Want an endorsement from Muriel Bowser, mayor of Washington, D.C.? Easy, just drop part of a $70 million fund into her administration to support climate change. (Just to be clear, this is not like the party Evelyn Waugh describes in Scoop where the English ladies representing an animal cruelty organization are treated to a fête wherein the guests boast of the many ways in which they have done their best to be cruel to animals. No, this is an initiative against “climate change,” whatever that may be.)

Money does not have a large vocabulary, but it does know how to say “Yes.” Bloomberg poured $4.5 million into the 2016 campaign of Harley Rouda, a congressman from California. In fact, I’d like to go on record here to say that for a mere $5 million, I would be happy to endorse Mike Bloomberg. I am not sure how valuable my endorsement would be, but I calculate that it represents only .0078125 percent of his $64 billion fortune. I hope he will consider it. I will happily supply wire instructions. I should add that I have many friends who would be delighted to help out the mayor with a similar offer.

By the way, I do not mention all this to disparage Bloomberg’s great wealth. I admire it. And unlike Bernie Sanders—unlike Democrats in general—I think it is one of the great things about America that people who work hard, are clever, and lucky, can amass great fortunes. Good for them.

But it does highlight the ironic high-wire act that Bloomberg is attempting with his quest for the Democratic nomination. Remember the fulminations of the party faithful against “plutocrats” like Donald Trump? Trump’s fortune is dwarfed by Bloomberg’s, but the bottom line is that the party of hypocrisy is not against “money in politics” so long as it is money supporting Democratic candidates.

But is Bloomberg a Democratic candidate? The ironies multiply.

He started his mayoral run in New York as a Republican. Throughout his terms—that’s “terms” with a bright shiny “three” at the end, notwithstanding the rule that a mayor in New York City may serve only two terms—throughout his three terms, I say, he supported a lot of conservative policies. He also supported a lot of nanny-state measures, but we can leave those to one side for the moment. He took on the teachers’ unions. He supported stop-and-frisk, supported the police generally. He understood the importance of civic order and did not encourage vagrancy, drug abuse, and the desecration of public property, as does his successor. Moreover, Bloomberg can add and subtract. He is not a fiscal incontinent.

But such attributes are not valued in today’s Democratic Party. To speak frankly, they are positively discouraged.

Even before he passes over that $5 million endorsement fee, I am going to offer Mike Bloomberg some constructive advice. Stop apologizing for things like “stop-and-frisk.” The lunatic fringe (I know, I know, it is much more than a fringe) of the Democratic Party doesn’t like law-and-order initiatives like stop-and-frisk, but the truth is the policy helped assure order and, more to the point, it saved many black lives. That’s how Bloomberg used to sell it. That’s how he ought to sell it again.
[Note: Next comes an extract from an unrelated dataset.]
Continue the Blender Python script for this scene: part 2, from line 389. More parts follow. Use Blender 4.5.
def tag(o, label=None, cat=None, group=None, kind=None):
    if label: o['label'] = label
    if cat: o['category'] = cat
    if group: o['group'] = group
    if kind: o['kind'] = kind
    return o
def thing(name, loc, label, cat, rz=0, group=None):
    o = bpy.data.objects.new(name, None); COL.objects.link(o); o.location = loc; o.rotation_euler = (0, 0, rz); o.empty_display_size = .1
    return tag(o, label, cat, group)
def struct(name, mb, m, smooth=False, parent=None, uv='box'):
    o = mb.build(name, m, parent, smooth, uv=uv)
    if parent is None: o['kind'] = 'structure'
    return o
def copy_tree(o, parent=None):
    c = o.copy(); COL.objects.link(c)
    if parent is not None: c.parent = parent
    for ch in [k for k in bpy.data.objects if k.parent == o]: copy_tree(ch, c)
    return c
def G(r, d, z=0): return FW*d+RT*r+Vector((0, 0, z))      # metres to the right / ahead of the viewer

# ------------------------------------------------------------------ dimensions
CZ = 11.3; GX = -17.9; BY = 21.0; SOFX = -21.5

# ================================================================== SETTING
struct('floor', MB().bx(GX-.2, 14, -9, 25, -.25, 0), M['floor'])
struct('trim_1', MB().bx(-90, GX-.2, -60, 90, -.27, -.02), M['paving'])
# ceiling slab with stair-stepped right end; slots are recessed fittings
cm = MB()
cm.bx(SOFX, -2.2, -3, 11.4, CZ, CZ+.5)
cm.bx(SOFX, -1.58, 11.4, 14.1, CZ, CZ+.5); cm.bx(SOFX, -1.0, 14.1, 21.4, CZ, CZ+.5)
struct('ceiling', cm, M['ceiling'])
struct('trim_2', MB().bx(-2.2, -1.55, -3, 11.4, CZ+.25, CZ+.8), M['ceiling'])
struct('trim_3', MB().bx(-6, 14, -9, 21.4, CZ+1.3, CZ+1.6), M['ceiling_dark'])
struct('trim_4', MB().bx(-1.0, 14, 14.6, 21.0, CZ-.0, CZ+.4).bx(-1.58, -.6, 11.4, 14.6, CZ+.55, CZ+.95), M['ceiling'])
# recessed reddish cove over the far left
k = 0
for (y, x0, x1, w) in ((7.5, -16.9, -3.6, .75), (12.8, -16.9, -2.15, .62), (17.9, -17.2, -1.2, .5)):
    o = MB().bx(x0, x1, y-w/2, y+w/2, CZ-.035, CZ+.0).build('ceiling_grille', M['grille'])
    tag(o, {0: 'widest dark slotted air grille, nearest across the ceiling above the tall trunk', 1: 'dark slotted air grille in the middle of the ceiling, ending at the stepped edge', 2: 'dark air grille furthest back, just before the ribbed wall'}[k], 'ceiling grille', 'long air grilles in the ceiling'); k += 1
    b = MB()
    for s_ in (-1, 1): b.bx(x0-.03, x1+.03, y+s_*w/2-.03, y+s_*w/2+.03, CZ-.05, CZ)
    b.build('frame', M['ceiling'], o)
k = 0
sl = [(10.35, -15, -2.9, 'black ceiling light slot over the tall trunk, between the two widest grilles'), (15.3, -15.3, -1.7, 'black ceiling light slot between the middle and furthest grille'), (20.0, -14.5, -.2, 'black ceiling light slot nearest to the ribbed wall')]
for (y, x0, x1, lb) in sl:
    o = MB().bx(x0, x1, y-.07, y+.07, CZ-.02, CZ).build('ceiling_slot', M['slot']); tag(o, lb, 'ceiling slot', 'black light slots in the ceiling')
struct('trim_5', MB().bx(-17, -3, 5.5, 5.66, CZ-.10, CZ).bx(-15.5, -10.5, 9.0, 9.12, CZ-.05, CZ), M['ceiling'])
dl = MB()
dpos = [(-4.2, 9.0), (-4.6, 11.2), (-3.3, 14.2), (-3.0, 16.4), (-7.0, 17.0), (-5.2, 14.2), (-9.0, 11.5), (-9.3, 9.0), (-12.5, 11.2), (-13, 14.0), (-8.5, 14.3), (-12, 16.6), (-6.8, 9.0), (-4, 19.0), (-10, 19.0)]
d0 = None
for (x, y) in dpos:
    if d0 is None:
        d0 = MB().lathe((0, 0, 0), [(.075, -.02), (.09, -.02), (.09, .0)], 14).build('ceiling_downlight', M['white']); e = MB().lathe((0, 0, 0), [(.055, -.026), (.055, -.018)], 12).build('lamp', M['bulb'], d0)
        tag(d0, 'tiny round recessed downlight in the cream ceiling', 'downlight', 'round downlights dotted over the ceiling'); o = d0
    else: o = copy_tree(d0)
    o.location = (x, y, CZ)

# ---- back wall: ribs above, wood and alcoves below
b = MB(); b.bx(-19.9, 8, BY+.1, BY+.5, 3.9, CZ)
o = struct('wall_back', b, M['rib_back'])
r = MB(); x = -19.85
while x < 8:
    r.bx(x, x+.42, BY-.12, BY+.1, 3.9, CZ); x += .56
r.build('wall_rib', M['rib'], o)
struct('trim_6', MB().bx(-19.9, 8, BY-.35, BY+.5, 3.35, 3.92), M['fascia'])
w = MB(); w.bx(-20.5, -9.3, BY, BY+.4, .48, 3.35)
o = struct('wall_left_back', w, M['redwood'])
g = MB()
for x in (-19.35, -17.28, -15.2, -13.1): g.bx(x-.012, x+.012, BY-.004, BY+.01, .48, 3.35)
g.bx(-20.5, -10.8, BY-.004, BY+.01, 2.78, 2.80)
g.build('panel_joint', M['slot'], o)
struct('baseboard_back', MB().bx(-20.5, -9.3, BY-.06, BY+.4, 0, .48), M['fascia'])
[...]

Another suggestion. Go easy on the billboards. I see Bloomberg’s troops have paid for one announcing that Donald Trump likes to eat burnt steak while he, Mike Bloomberg, likes his medium rare. Another declares that Trump cheats at golf, while he, Mike Bloomberg, does not.

These initiatives are not helpful—not if you want Bloomberg to win. I have no doubt they impress most voters as did the billboards that Mike Murphy commissioned for Jeb! Bush in 2016. “Donald Trump is a moron, Jeb Bush” they read, or words to that effect. It took about five minutes for someone who knew how to use photoshop to alter the image to read “Set all our donor money on fire, Mike Murphy.” I’m told that Bloomberg has bought up the services of so many consultants that other campaigns are hurting for talent. I wonder whether he picked up Murphy in one of his bulk purchases.

I do not, alas, have any clever suggestions for Bloomberg’s girl trouble, which figured so prominently in his disastrous first debate in Phoenix last week. But doubtless, someone on the payroll will think of some way of dealing with all those unguarded remarks to members of the distaff side, some politically palatable way of retiring the controversy over all those non-disclosure agreements he made with paid-off women.

I know that a lot of smart people have been looking to Bloomberg as—at last, finally—an adult in the romper room that is Democratic politics these days. He didn’t exactly end his candidacy in Phoenix, but he did make it much more difficult, which is to say, much more expensive. Of course, “expensive” is essentially a meaningless term when you have $64 billion (let me write that out: it’s more impressive as $64,000,000,000).

The crystal ball will become clearer on March 3, Super Tuesday, when we’ll know if either Bloomberg or Bernie Sanders has the momentum to stride into Milwaukee as a winner. My sense is that they’ll go to Milwaukee with the question undecided. Maybe Hillary has booked an appointment at the hairdresser in anticipation of the second ballot at the convention. If it were not cruel to wish that upon her, and the country, I’d support such an outcome.

I understand that a lot of things can change, and change very quickly. But as of this writing, I suspect that Bloomberg’s effort to impersonate Didius Julianus will fail. I hope it doesn’t fail for a good long while, though. It’s fun to watch Mike Bloomberg spread his money around like manure. I hope he wastes lots and lots of it. After all, consultants are people, too, or so I have been told.

Still, despite the best efforts of the cooler heads in the increasingly desperate Democratic leadership, the Marxist Sanders will be the nominee. Trump will crush him in the general election. Then maybe the Democrats will take some time off to reconsider what their embrace of an insane left-wing agenda has wrought.